→ **Required work**
Reproduce the listing below in its entirety. Change nothing.

##### Stored data

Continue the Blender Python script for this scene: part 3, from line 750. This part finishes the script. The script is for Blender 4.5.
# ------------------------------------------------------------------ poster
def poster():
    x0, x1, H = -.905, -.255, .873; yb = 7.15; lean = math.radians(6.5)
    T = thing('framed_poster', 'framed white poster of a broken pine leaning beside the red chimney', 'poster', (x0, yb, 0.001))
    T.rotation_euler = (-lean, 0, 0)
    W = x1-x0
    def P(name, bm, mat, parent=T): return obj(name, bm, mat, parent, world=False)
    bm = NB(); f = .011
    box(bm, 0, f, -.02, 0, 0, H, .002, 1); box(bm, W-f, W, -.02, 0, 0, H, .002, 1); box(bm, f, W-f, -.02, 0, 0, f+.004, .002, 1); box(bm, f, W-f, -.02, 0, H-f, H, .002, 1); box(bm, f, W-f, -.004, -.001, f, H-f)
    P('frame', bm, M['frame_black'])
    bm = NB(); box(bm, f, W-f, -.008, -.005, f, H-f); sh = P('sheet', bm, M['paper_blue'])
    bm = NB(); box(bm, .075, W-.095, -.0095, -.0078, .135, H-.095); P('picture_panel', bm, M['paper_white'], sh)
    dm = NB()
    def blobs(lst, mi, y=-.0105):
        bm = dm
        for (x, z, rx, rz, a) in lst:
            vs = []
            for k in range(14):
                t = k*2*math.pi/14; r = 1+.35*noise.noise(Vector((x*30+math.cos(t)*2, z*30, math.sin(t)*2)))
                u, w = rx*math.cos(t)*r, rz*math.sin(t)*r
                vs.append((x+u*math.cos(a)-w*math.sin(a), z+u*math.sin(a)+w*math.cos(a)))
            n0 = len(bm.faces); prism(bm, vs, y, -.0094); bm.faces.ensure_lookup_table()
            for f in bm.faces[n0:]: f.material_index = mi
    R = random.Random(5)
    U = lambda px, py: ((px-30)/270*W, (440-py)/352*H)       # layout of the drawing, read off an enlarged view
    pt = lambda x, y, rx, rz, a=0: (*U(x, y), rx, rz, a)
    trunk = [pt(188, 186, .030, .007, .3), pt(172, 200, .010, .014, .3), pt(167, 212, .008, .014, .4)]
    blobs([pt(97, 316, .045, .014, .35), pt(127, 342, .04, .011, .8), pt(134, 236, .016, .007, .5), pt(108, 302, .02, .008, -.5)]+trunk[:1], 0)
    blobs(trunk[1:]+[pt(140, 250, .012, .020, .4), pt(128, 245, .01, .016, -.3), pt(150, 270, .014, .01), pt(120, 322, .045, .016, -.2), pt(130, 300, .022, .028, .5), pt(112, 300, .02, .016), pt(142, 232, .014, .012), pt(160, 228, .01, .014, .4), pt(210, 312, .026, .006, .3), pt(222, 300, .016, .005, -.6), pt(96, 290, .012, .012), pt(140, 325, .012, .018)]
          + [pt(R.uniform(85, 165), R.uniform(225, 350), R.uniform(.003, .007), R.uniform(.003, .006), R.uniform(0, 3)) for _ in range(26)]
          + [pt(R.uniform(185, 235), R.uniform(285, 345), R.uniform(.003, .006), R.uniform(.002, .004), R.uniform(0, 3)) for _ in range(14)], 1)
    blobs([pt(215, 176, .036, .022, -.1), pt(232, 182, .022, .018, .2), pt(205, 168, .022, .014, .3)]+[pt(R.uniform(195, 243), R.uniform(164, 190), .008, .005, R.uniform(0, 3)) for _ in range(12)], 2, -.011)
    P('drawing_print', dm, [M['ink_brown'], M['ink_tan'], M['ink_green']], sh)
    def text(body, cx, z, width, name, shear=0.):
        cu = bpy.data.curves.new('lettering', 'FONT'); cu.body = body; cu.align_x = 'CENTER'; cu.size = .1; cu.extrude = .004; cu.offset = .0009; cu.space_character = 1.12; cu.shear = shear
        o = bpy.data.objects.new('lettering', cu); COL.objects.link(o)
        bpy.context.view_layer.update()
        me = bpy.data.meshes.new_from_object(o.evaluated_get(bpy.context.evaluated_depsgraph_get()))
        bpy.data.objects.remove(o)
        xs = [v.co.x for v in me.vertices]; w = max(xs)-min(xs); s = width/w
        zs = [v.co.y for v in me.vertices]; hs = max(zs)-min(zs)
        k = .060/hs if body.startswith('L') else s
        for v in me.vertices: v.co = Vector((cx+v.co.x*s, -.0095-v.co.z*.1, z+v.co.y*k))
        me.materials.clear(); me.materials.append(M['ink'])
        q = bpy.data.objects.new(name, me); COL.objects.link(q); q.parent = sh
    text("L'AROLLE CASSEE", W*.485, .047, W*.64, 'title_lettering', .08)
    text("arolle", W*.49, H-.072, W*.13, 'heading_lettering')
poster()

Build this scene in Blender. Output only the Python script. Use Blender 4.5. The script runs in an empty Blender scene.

##########

→ **Worked solution**
Continue the Blender Python script for this scene: part 3, from line 750. This part finishes the script. The script is for Blender 4.5.
# ------------------------------------------------------------------ poster
def poster():
    x0, x1, H = -.905, -.255, .873; yb = 7.15; lean = math.radians(6.5)
    T = thing('framed_poster', 'framed white poster of a broken pine leaning beside the red chimney', 'poster', (x0, yb, 0.001))
    T.rotation_euler = (-lean, 0, 0)
    W = x1-x0
    def P(name, bm, mat, parent=T): return obj(name, bm, mat, parent, world=False)
    bm = NB(); f = .011
    box(bm, 0, f, -.02, 0, 0, H, .002, 1); box(bm, W-f, W, -.02, 0, 0, H, .002, 1); box(bm, f, W-f, -.02, 0, 0, f+.004, .002, 1); box(bm, f, W-f, -.02, 0, H-f, H, .002, 1); box(bm, f, W-f, -.004, -.001, f, H-f)
    P('frame', bm, M['frame_black'])
    bm = NB(); box(bm, f, W-f, -.008, -.005, f, H-f); sh = P('sheet', bm, M['paper_blue'])
    bm = NB(); box(bm, .075, W-.095, -.0095, -.0078, .135, H-.095); P('picture_panel', bm, M['paper_white'], sh)
    dm = NB()
    def blobs(lst, mi, y=-.0105):
        bm = dm
        for (x, z, rx, rz, a) in lst:
            vs = []
            for k in range(14):
                t = k*2*math.pi/14; r = 1+.35*noise.noise(Vector((x*30+math.cos(t)*2, z*30, math.sin(t)*2)))
                u, w = rx*math.cos(t)*r, rz*math.sin(t)*r
                vs.append((x+u*math.cos(a)-w*math.sin(a), z+u*math.sin(a)+w*math.cos(a)))
            n0 = len(bm.faces); prism(bm, vs, y, -.0094); bm.faces.ensure_lookup_table()
            for f in bm.faces[n0:]: f.material_index = mi
    R = random.Random(5)
    U = lambda px, py: ((px-30)/270*W, (440-py)/352*H)       # layout of the drawing, read off an enlarged view
    pt = lambda x, y, rx, rz, a=0: (*U(x, y), rx, rz, a)
    trunk = [pt(188, 186, .030, .007, .3), pt(172, 200, .010, .014, .3), pt(167, 212, .008, .014, .4)]
    blobs([pt(97, 316, .045, .014, .35), pt(127, 342, .04, .011, .8), pt(134, 236, .016, .007, .5), pt(108, 302, .02, .008, -.5)]+trunk[:1], 0)
    blobs(trunk[1:]+[pt(140, 250, .012, .020, .4), pt(128, 245, .01, .016, -.3), pt(150, 270, .014, .01), pt(120, 322, .045, .016, -.2), pt(130, 300, .022, .028, .5), pt(112, 300, .02, .016), pt(142, 232, .014, .012), pt(160, 228, .01, .014, .4), pt(210, 312, .026, .006, .3), pt(222, 300, .016, .005, -.6), pt(96, 290, .012, .012), pt(140, 325, .012, .018)]
          + [pt(R.uniform(85, 165), R.uniform(225, 350), R.uniform(.003, .007), R.uniform(.003, .006), R.uniform(0, 3)) for _ in range(26)]
          + [pt(R.uniform(185, 235), R.uniform(285, 345), R.uniform(.003, .006), R.uniform(.002, .004), R.uniform(0, 3)) for _ in range(14)], 1)
    blobs([pt(215, 176, .036, .022, -.1), pt(232, 182, .022, .018, .2), pt(205, 168, .022, .014, .3)]+[pt(R.uniform(195, 243), R.uniform(164, 190), .008, .005, R.uniform(0, 3)) for _ in range(12)], 2, -.011)
    P('drawing_print', dm, [M['ink_brown'], M['ink_tan'], M['ink_green']], sh)
    def text(body, cx, z, width, name, shear=0.):
        cu = bpy.data.curves.new('lettering', 'FONT'); cu.body = body; cu.align_x = 'CENTER'; cu.size = .1; cu.extrude = .004; cu.offset = .0009; cu.space_character = 1.12; cu.shear = shear
        o = bpy.data.objects.new('lettering', cu); COL.objects.link(o)
        bpy.context.view_layer.update()
        me = bpy.data.meshes.new_from_object(o.evaluated_get(bpy.context.evaluated_depsgraph_get()))
        bpy.data.objects.remove(o)
        xs = [v.co.x for v in me.vertices]; w = max(xs)-min(xs); s = width/w
        zs = [v.co.y for v in me.vertices]; hs = max(zs)-min(zs)
        k = .060/hs if body.startswith('L') else s
        for v in me.vertices: v.co = Vector((cx+v.co.x*s, -.0095-v.co.z*.1, z+v.co.y*k))
        me.materials.clear(); me.materials.append(M['ink'])
        q = bpy.data.objects.new(name, me); COL.objects.link(q); q.parent = sh
    text("L'AROLLE CASSEE", W*.485, .047, W*.64, 'title_lettering', .08)
    text("arolle", W*.49, H-.072, W*.13, 'heading_lettering')
poster()

Build this scene in Blender. Output only the Python script. Use Blender 4.5. The script runs in an empty Blender scene.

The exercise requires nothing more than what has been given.